### Goal
Only the lines from the start of the data to the line containing "building(100, 112, -52, -2, -.8, M['bld2'], 'pale", both included, should be output, exactly and without pictures.

-- start --

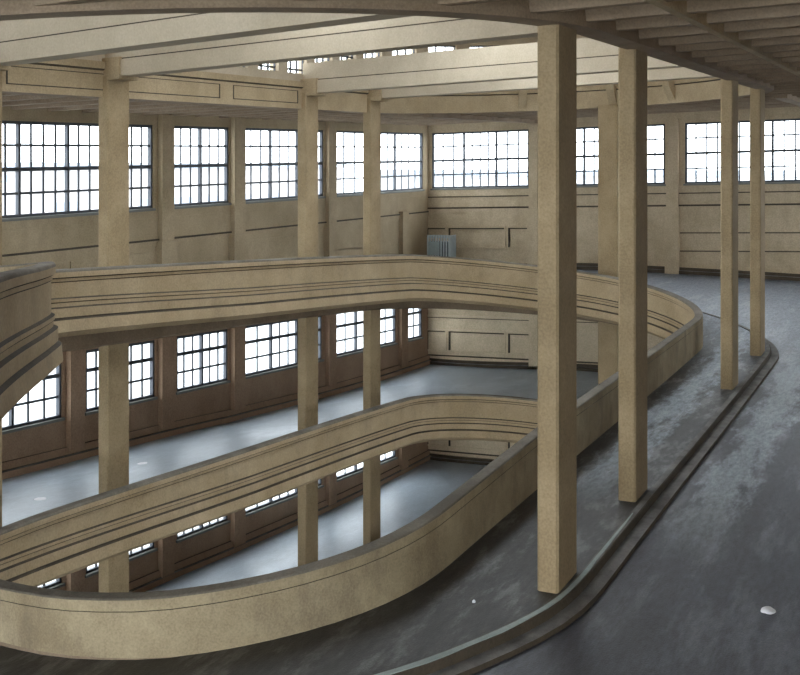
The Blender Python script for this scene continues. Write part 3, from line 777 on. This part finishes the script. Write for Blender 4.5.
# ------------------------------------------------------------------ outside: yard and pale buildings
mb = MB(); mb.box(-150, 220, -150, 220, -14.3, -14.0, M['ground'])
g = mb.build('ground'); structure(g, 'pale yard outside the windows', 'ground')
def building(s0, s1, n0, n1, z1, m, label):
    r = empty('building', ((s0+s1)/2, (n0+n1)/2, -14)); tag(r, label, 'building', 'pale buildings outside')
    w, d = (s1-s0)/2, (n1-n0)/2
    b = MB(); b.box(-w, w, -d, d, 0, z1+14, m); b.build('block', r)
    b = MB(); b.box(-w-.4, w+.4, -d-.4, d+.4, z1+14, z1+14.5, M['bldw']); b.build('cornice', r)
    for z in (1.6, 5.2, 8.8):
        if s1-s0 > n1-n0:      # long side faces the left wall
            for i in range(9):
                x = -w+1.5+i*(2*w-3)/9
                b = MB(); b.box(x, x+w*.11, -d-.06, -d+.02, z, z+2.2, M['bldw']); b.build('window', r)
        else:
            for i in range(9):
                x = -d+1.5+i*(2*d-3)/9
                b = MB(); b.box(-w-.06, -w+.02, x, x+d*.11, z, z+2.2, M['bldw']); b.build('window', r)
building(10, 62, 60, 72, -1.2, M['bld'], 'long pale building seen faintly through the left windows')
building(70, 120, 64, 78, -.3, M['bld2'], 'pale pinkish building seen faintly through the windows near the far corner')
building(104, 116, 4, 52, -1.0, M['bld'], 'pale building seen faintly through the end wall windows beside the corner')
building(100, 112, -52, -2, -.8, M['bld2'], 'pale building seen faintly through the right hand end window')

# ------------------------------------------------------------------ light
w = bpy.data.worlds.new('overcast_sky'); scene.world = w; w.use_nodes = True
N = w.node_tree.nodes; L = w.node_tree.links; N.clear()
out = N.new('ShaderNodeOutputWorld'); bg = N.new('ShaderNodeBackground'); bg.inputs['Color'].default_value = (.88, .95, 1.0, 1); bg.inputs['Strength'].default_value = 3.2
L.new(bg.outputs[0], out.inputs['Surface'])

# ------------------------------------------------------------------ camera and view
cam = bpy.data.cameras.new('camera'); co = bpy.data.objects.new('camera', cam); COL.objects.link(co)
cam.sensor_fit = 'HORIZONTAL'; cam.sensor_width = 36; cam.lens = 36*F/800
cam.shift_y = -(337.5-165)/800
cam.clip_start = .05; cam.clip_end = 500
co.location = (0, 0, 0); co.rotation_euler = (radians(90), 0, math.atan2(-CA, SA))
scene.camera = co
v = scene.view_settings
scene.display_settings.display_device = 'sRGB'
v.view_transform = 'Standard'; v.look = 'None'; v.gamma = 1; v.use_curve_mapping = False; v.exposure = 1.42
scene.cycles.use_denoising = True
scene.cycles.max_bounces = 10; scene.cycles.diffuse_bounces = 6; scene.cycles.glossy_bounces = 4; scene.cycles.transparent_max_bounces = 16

-- end --

### Solution to the exercise
The Blender Python script for this scene continues. Write part 3, from line 777 on. This part finishes the script. Write for Blender 4.5.
# ------------------------------------------------------------------ outside: yard and pale buildings
mb = MB(); mb.box(-150, 220, -150, 220, -14.3, -14.0, M['ground'])
g = mb.build('ground'); structure(g, 'pale yard outside the windows', 'ground')
def building(s0, s1, n0, n1, z1, m, label):
    r = empty('building', ((s0+s1)/2, (n0+n1)/2, -14)); tag(r, label, 'building', 'pale buildings outside')
    w, d = (s1-s0)/2, (n1-n0)/2
    b = MB(); b.box(-w, w, -d, d, 0, z1+14, m); b.build('block', r)
    b = MB(); b.box(-w-.4, w+.4, -d-.4, d+.4, z1+14, z1+14.5, M['bldw']); b.build('cornice', r)
    for z in (1.6, 5.2, 8.8):
        if s1-s0 > n1-n0:      # long side faces the left wall
            for i in range(9):
                x = -w+1.5+i*(2*w-3)/9
                b = MB(); b.box(x, x+w*.11, -d-.06, -d+.02, z, z+2.2, M['bldw']); b.build('window', r)
        else:
            for i in range(9):
                x = -d+1.5+i*(2*d-3)/9
                b = MB(); b.box(-w-.06, -w+.02, x, x+d*.11, z, z+2.2, M['bldw']); b.build('window', r)
building(10, 62, 60, 72, -1.2, M['bld'], 'long pale building seen faintly through the left windows')
building(70, 120, 64, 78, -.3, M['bld2'], 'pale pinkish building seen faintly through the windows near the far corner')
building(104, 116, 4, 52, -1.0, M['bld'], 'pale building seen faintly through the end wall windows beside the corner')
building(100, 112, -52, -2, -.8, M['bld2'], 'pale building seen faintly through the right hand end window')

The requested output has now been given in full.